── Material ──

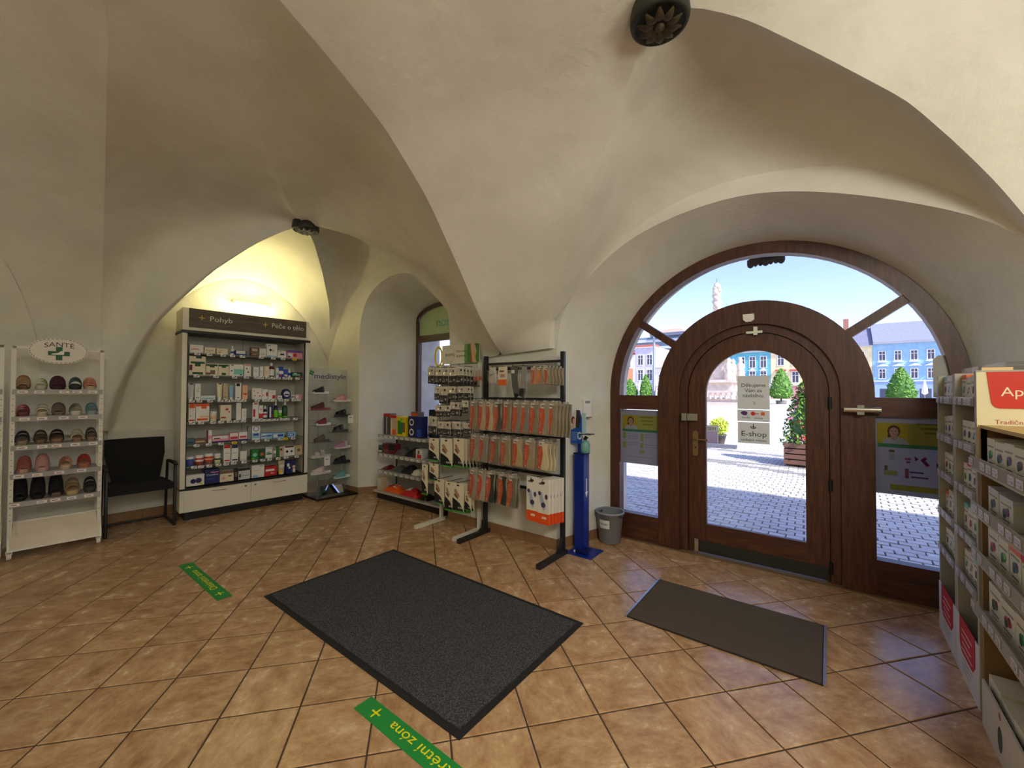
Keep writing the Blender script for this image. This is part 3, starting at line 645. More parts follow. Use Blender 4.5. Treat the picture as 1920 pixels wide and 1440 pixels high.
# small pot with yellow green leaves and a pavement sign
t = thing('potted_shrub', 'small yellow green shrub in a pot across the pavement', 'plant', (-2.52, 13.0, GZ))
MB().lathe([(.14, 0), (.2, .28), (.22, .28), (.2, .25)], M((96, 90, 86), .7), n=14).build('pot', t)
mb = MB(); leaves(mb, 520, lambda: tuple(Vector((random.gauss(0, 1), random.gauss(0, 1), random.gauss(0, .8))).normalized()*.27*random.uniform(.5, 1) + Vector((0, 0, .5))), .045, [M((190, 206, 50), .6), M((158, 190, 60), .6), M((214, 214, 60), .6)]); mb.build('foliage', t)
t = thing('pavement_sign', 'grey pavement sign lettered in dark, beside the yellow green shrub', 'sign', (-2.56, 12.3, GZ), math.radians(6))
MB().box(-.17, .17, -.02, .02, .42, .58, M((128, 124, 112), .6)).text('SEM', (0, -.022, .455), (1, 0, 0), (0, 0, 1), .12, INK, None, 'C').build('board', t)
MB().box(-.15, .15, -.06, .1, .08, .42, M((112, 96, 110), .7)).build('stand', t)
MB().box(-.12, .62, -.22, -.1, .02, .1, M((120, 124, 140), .7)).build('base_rail', t)

# ------------------------------------------------------------------ houses across the square
PANE = M((70, 74, 96), .15); FRW = M((236, 232, 228), .5)
def window(t, x, z, w, h, d=.0, frame=FRW, cross=True):
    f = MB().box(x-w/2-.14, x+w/2+.14, -.12+d, .1, z-.12, z, frame).box(x-w/2-.14, x-w/2, -.1+d, .1, z, z+h, frame).box(x+w/2, x+w/2+.14, -.1+d, .1, z, z+h, frame).box(x-w/2-.14, x+w/2+.14, -.1+d, .1, z+h, z+h+.14, frame)
    if cross: f.box(x-.05, x+.05, -.06+d, .1, z, z+h, frame).box(x-w/2, x+w/2, -.06+d, .1, z+h*.66, z+h*.66+.09, frame)
    f = f.build('window', t); MB().quad(x-w/2, x+w/2, z, z+h, -.02+d, PANE).build('pane', f)
def house(label, u0, u1, v, h, wall, roof=None, ridge=4.5, depth=12, ground=None, gz=3.4, eave=.5, name='house'):
    t = thing(name, label, 'house', (u0, v, GZ)); w = u1-u0; wm = M(wall, .85, noise=1.2)
    MB().box(0, w, 0, depth, 0, h, wm).build('wall', t)
    if ground: MB().box(.0, w, -.12, .05, 0, gz, M(ground, .8)).box(0, w, -.3, .02, gz, gz+.22, M((214, 212, 214), .8)).build('ground_storey', t)
    MB().box(0, w, -eave, .1, h-.25, h, M((206, 204, 206), .8)).build('cornice', t)
    if roof:
        R = M(roof, .7, noise=3); mb = MB(); mb.add([(0, -eave-.1, h), (w, -eave-.1, h), (w, depth/2, h+ridge), (0, depth/2, h+ridge), (w, depth+.3, h), (0, depth+.3, h)], [(0, 1, 2, 3), (3, 2, 4, 5), (0, 3, 5), (1, 4, 2)], R); mb.build('roof', t)
    return t
t = house('turquoise house seen at the top of the door glass', -19.4, -10.5, 110, 11.0, (96, 178, 196), (120, 124, 140), 3, ground=(220, 224, 226))
for x in (3.1, 5.3, 7.5):
    window(t, x, 7.2, 1.1, 2.5); window(t, x, 3.9, 1.1, 2.4)
    MB().prism([(x-.9, 6.5), (x+.9, 6.5), (x, 7.05)], -.35, .05, FRW).build('pediment', t)
t = house('pale yellow house with red window hoods, right of the turquoise house', -10.45, 7.0, 110, 11.1, (236, 222, 178), (128, 130, 152), 4.2, ground=(196, 150, 146), gz=3.0)
for x in (1.9, 4.6, 7.3, 10.0, 12.7, 15.6):
    window(t, x, 7.6, 1.1, 2.2); window(t, x, 3.7, 1.1, 2.3); MB().box(x-1, x+1, -.5, .05, 6.25, 6.6, M((196, 90, 84), .7)).build('window_hood', t)
MB().box(13.0, 13.9, 4, 5, 14, 17.4, M((176, 120, 104), .8)).build('chimney', t)
t = house('light blue house with white pediments and grey roof at right', 7.05, 27, 110, 11.5, (150, 194, 232), (140, 146, 172), 4.6, ground=(150, 176, 222), gz=3.7, eave=1.0)
for x in (1.4, 3.7, 6.0, 8.3, 10.6, 12.9):
    window(t, x, 7.95, .85, 1.75); window(t, x, 4.4, .85, 1.75)
    MB().prism([(x-1.0, 6.75), (x+1.0, 6.75), (x, 7.2)], -.85, .05, FRW).build('pediment', t)
    MB().box(x-.75, x+.75, -.5, .05, 7.55, 7.75, FRW).build('window_sill', t)
for x in (1.8, 7.5, 11.5): MB().box(x-.8, x+.8, -.14, .1, .4, 2.3, PANE).build('shop_window', t)
t = house('lilac house behind the lamp post', -42.2, -36.6, 110, 13.6, (206, 204, 226), None, ground=(222, 220, 226), gz=3.2)
for x in (1.5, 4.0): window(t, x, 8.8, 1.3, 2.6); window(t, x, 4.6, 1.3, 2.8)
MB().box(0, 5.6, -.3, 3, 13.6, 14.2, M((196, 110, 96), .8)).build('parapet', t)
t = house('white and orange house at the far left of the square', -50, -42.3, 110, 11.6, (232, 226, 230), (204, 96, 70), 1.6, ground=(226, 190, 176), gz=3.0)
for x in (3.2, 5.8): window(t, x, 8.3, 1.3, 2.4); window(t, x, 4.4, 1.2, 2.6)
MB().box(4.4, 7.2, -.16, .02, 3.4, 7.9, M((222, 146, 110), .8)).build('orange_bay', t)
t = house('white low house right of the lamp post', -36.45, -27.5, 108, 7.8, (240, 234, 224), (190, 186, 184), 2.0, ground=(226, 214, 196), gz=3.0)
for x in (2, 5): window(t, x, 3.9, 1.3, 2.0)
t = thing('office_block', 'grey modern block with balcony bands rising behind the houses', 'building', (-58.5, 150, GZ)); 
MB().box(0, 18, 0, 10, 0, 21.5, M((122, 140, 160), .7)).build('wall', t)
for k in range(6):
    MB().box(-.3, 18.3, -1, 0, 6.6+2.6*k, 7.5+2.6*k, M((206, 210, 216), .7)).build('balcony_band', t)
MB().box(7, 19, -1.5, 11, 21.5, 22.6, M((112, 122, 140), .7)).build('roof_slab', t)
mb = MB(); mb.add([(7, -1.5, 22.6), (19, -1.5, 22.6), (19, 11, 22.6), (7, 11, 22.6), (11, 4, 24.6), (16, 4, 24.6)], [(0, 1, 5, 4), (1, 2, 5), (2, 3, 4, 5), (3, 0, 4)], M((186, 160, 144), .8)); mb.build('roof', t)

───

What you are asked to do — Leave out the pictures and repeat exactly the lines from the start of the material through the line that contains "140), .7)).build('base_rail', t)", both included.

Solution —
Keep writing the Blender script for this image. This is part 3, starting at line 645. More parts follow. Use Blender 4.5. Treat the picture as 1920 pixels wide and 1440 pixels high.
# small pot with yellow green leaves and a pavement sign
t = thing('potted_shrub', 'small yellow green shrub in a pot across the pavement', 'plant', (-2.52, 13.0, GZ))
MB().lathe([(.14, 0), (.2, .28), (.22, .28), (.2, .25)], M((96, 90, 86), .7), n=14).build('pot', t)
mb = MB(); leaves(mb, 520, lambda: tuple(Vector((random.gauss(0, 1), random.gauss(0, 1), random.gauss(0, .8))).normalized()*.27*random.uniform(.5, 1) + Vector((0, 0, .5))), .045, [M((190, 206, 50), .6), M((158, 190, 60), .6), M((214, 214, 60), .6)]); mb.build('foliage', t)
t = thing('pavement_sign', 'grey pavement sign lettered in dark, beside the yellow green shrub', 'sign', (-2.56, 12.3, GZ), math.radians(6))
MB().box(-.17, .17, -.02, .02, .42, .58, M((128, 124, 112), .6)).text('SEM', (0, -.022, .455), (1, 0, 0), (0, 0, 1), .12, INK, None, 'C').build('board', t)
MB().box(-.15, .15, -.06, .1, .08, .42, M((112, 96, 110), .7)).build('stand', t)
MB().box(-.12, .62, -.22, -.1, .02, .1, M((120, 124, 140), .7)).build('base_rail', t)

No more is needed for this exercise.